Atravessei uma ponte da ria indiferente à sua beleza, indiferente aos barcos moliceiros, agora mais "turisteiros", indiferente às muitas turistas com guia de viagens. Entrei num restaurante económico para comer meia dose de uma refeição frugal. Embora rodeado de pessoas senti-me só e perdido numa labirinto de angústia e de desvairados pensamentos. Foi assim que penso ter percebido Pedro Passos Coelho. "Estar desempregado pode ser uma oportunidade" (disse ele) para não comer (digo eu). Menos despesa, menos importações. Bate certo." Não podemos ser piegas, (disse ele) não podemos?" (pergunto eu)

 

Zarpei de Aveiro.
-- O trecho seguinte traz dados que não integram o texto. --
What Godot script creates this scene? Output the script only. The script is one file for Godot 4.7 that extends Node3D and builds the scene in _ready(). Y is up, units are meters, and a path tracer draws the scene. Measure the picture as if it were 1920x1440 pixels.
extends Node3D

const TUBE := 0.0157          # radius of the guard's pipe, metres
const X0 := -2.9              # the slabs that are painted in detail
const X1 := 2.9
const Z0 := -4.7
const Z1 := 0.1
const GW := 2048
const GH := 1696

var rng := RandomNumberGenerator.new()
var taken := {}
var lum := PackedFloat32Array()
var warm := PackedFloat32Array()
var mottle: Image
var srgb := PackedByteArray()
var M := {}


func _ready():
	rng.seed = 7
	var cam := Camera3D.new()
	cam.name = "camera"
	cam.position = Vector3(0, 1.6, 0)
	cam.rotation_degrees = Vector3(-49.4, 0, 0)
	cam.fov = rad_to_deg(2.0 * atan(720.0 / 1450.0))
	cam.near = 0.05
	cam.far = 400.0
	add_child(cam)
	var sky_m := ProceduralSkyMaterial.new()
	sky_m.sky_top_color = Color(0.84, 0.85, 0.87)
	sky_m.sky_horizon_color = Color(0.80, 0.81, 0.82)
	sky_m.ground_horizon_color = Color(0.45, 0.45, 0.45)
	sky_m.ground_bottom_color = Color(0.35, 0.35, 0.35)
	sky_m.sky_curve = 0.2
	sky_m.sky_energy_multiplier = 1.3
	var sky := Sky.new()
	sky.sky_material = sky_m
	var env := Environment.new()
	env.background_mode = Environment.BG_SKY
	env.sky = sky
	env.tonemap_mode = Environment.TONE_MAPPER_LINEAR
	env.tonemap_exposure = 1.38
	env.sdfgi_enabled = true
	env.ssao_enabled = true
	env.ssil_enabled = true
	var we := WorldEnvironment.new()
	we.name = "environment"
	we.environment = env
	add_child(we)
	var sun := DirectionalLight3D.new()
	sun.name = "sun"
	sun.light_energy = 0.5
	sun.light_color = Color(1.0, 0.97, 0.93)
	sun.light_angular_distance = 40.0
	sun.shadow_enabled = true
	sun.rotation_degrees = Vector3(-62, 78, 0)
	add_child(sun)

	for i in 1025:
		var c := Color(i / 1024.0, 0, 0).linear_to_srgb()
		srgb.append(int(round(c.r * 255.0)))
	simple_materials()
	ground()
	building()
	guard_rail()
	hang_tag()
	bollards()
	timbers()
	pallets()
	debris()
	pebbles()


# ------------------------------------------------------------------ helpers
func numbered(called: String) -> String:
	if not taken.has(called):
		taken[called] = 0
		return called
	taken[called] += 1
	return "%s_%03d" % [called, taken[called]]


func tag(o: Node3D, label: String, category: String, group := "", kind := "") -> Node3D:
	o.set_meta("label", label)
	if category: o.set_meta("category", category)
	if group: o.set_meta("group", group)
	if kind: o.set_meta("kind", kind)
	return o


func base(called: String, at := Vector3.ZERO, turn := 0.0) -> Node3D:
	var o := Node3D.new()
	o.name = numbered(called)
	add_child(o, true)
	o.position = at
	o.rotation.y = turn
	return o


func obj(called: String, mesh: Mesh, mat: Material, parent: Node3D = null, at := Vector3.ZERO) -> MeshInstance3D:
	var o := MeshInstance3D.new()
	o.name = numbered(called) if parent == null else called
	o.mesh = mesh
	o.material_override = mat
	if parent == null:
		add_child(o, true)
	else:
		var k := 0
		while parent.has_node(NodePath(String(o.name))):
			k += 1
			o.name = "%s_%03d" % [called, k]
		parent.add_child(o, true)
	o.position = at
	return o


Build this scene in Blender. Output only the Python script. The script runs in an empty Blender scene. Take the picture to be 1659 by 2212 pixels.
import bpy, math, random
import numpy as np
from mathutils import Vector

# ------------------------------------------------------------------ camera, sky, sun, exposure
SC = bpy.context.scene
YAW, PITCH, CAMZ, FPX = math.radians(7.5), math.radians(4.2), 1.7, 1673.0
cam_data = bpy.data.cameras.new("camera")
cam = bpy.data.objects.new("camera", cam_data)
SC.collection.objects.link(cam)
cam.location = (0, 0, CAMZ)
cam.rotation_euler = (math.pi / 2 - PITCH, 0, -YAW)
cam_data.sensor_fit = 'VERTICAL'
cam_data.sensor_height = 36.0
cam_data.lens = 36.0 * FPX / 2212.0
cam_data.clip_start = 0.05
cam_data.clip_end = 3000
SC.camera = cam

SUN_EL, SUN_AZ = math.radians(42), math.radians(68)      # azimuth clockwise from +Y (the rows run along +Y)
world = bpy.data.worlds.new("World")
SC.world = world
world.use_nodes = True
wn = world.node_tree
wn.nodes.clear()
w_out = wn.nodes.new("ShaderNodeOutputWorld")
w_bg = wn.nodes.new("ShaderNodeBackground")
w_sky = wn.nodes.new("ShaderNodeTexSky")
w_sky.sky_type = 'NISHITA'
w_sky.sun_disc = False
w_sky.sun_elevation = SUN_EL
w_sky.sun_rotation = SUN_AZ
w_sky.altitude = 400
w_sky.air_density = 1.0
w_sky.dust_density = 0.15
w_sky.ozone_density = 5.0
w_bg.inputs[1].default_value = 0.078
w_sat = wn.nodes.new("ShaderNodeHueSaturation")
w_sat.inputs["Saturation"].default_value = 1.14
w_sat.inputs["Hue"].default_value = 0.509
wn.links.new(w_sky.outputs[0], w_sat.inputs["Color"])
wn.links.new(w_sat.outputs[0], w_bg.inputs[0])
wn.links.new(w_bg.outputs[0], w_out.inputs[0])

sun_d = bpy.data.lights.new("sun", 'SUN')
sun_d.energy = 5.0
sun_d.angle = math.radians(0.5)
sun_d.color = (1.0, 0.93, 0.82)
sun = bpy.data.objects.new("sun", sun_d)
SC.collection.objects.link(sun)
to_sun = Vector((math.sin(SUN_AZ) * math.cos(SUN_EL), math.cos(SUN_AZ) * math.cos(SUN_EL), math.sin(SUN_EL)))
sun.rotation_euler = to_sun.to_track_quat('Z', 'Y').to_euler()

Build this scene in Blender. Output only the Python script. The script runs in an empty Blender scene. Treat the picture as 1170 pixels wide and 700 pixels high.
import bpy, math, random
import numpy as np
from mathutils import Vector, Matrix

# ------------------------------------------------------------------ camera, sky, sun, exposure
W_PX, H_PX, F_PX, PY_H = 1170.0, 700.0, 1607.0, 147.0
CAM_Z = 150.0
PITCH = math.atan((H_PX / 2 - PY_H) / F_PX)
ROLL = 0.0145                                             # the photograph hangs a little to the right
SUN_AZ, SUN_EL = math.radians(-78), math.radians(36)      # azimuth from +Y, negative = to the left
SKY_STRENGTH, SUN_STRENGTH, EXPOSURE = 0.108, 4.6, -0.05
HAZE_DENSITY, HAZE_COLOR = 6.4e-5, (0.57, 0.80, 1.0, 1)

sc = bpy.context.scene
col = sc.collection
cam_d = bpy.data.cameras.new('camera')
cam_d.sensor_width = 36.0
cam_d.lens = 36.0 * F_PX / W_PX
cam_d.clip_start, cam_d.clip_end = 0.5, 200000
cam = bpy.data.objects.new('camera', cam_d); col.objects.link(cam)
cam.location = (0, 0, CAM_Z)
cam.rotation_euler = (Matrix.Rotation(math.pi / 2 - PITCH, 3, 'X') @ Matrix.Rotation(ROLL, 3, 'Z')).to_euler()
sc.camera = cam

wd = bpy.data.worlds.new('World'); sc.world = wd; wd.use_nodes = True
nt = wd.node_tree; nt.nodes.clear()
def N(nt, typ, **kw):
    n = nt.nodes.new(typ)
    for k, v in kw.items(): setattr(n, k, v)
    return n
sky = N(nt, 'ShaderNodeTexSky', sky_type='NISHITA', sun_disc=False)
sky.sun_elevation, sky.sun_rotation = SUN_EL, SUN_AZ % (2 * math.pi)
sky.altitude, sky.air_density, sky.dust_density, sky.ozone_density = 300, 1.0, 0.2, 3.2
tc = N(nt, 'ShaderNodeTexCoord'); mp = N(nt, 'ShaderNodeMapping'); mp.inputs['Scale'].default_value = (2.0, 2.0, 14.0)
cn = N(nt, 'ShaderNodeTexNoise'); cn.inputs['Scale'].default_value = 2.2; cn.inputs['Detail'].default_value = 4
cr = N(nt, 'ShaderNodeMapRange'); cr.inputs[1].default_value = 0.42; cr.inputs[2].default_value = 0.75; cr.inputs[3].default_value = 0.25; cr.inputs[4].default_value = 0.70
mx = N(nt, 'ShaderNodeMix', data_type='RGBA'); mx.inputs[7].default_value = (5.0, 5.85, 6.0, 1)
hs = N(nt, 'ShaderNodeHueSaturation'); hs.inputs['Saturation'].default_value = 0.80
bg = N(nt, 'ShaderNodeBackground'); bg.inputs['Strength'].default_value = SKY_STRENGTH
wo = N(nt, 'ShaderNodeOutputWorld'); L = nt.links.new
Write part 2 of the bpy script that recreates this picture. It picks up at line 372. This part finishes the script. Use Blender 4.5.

Adeus ria, adeus ovos moles, adeus moliceiros, goodbye, arrivederci belas turistas. Como no filme realizado por Fleming, tudo o vento levou. Tudo menos esta angústia desencadeada pelo estranho que queria comer. Independentemente da autenticidade da situação, não sei, não posso e não tenho mandato para acabar com as injustiças do mundo, mas não consigo ficar-lhe imune. E sei que não estou sozinho. Acredito que bastava um pouquinho mais de igualdade na distribuição da riqueza para que elas desaparecessem. Bastava um pouquinho mais, só um pouquinho mais, para que o direito à alimentação não tivesse que ser um acto de caridade. Bastava um pouquinho mais, para que a beleza das nossas cidades fosse mais bela.